C.                 La Cour fédérale a‑t‑elle compétence sur l’affaire?

[30]           LF Centennial soutient que le fondement de son recours visant l’arrêt en cours de route des marchandises couvertes par des connaissements multimodaux est du ressort de la Cour fédérale, en vertu de l’alinéa 22(2)i) de la Loi sur les Cours fédérales. La demanderesse soutient que selon le libellé de l’alinéa 22(2)i), qu’elle dit être plus général que celui de l’alinéa 22(2)f), il n’est pas nécessaire que le demandeur soit partie à la convention relative au transport des marchandises, dans la mesure où sa demande concerne le transport de marchandises.

[31]           Je reconnais que l’alinéa 22(2)i) doit recevoir une interprétation téléologique, mais sa portée ne peut être élargie à l’infini. Les prétentions de la demanderesse ne sont pas fondées sur une convention relative au transport de marchandises à bord d’un navire ou à l’usage ou au louage d’un navire; elles découlent exclusivement de contrats de vente. Le seul contrat intervenu entre la demanderesse et Mexx était une entente de commission d’achat. Les seuls contrats intervenus entre Mexx et les fournisseurs de vêtements visaient exclusivement la vente des marchandises. Je ne vois pas quel lien, même ténu, peut être établi entre ces contrats et le transport de vêtements. Et de fait, selon l’article 5.2 de l’entente de commission d’achat, les frais [traduction] « d’assurance, d’expédition, de transit, de manutention et les autres frais accessoires engagés à l’égard des cargaisons » par Mexx ou ses sociétés affiliées sont exclus du champ d’application de l’entente.

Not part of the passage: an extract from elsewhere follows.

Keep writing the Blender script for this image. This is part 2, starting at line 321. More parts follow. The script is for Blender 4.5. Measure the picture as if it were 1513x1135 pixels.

[32]           Mexx n’était ni la propriétaire, ni l’affréteuse, ni l’exploitante d’un navire ou autre moyen de transport utilisé pour transporter des vêtements. Mexx confiait à un transitaire le soin d’organiser avec les transporteurs communs le transport des marchandises de leurs points FOB/FAS jusqu’à Montréal. À défaut de preuve contraire, l’alinéa 22(2)i) est nettement insuffisant pour que la déclaration de la demanderesse soit du ressort de la Cour. Accepter de se saisir de cette demande reviendrait, pour la Cour, à élargir de manière inacceptable, injustifiée et inconstitutionnelle sa compétence en matière maritime et d’amirauté.

[33]           Évidemment, je reconnais que l’énumération du paragraphe 22(2) n’est pas exhaustive et que le paragraphe 22(1) pourrait rendre possibles d’autres recours relevant de la compétence générale qu’il confère à la Cour en matière maritime. Je reconnais également que le droit d’amirauté anglais, dans l’état où il était en 1934, fait partie du droit canadien en tant que droit « dont l’application relevait de la Cour de l’Échiquier du Canada, en sa qualité de juridiction de l’Amirauté, aux termes de la Loi sur l’Amirauté […] ou de toute autre loi » (voir la définition de « droit maritime canadien », à l’article 2 de la Loi sur les Cours fédérales) : ITO‑Int’l Terminal Operators Ltd c Miida Electronics Inc, [1986] 1 RCS 752 [ITO‑Int’l Terminal Operators]. Cela dit, cela ne permet aucunement d’établir que la réclamation de la demanderesse relève du droit maritime. Une fois de plus, le différend qui oppose LF Centennial à Mexx a pour origine de simples contrats commerciaux de vente dénués de toute dimension maritime. Le simple fait qu’une partie du transport des vêtements vers le Canada ait été effectué par navire ne suffit pas à établir un lien entre le différend et le transport par voie maritime. La notion de droit maritime ne doit pas être élargie au point d’empiéter sur les domaines qui relèvent de la compétence exclusive des provinces : ITO‑Int’l Terminal Operators aux pages 774 à 776; 9171‑7702 Québec Inc c Canada, 2013 CF 832 aux paragraphes 24 et ss.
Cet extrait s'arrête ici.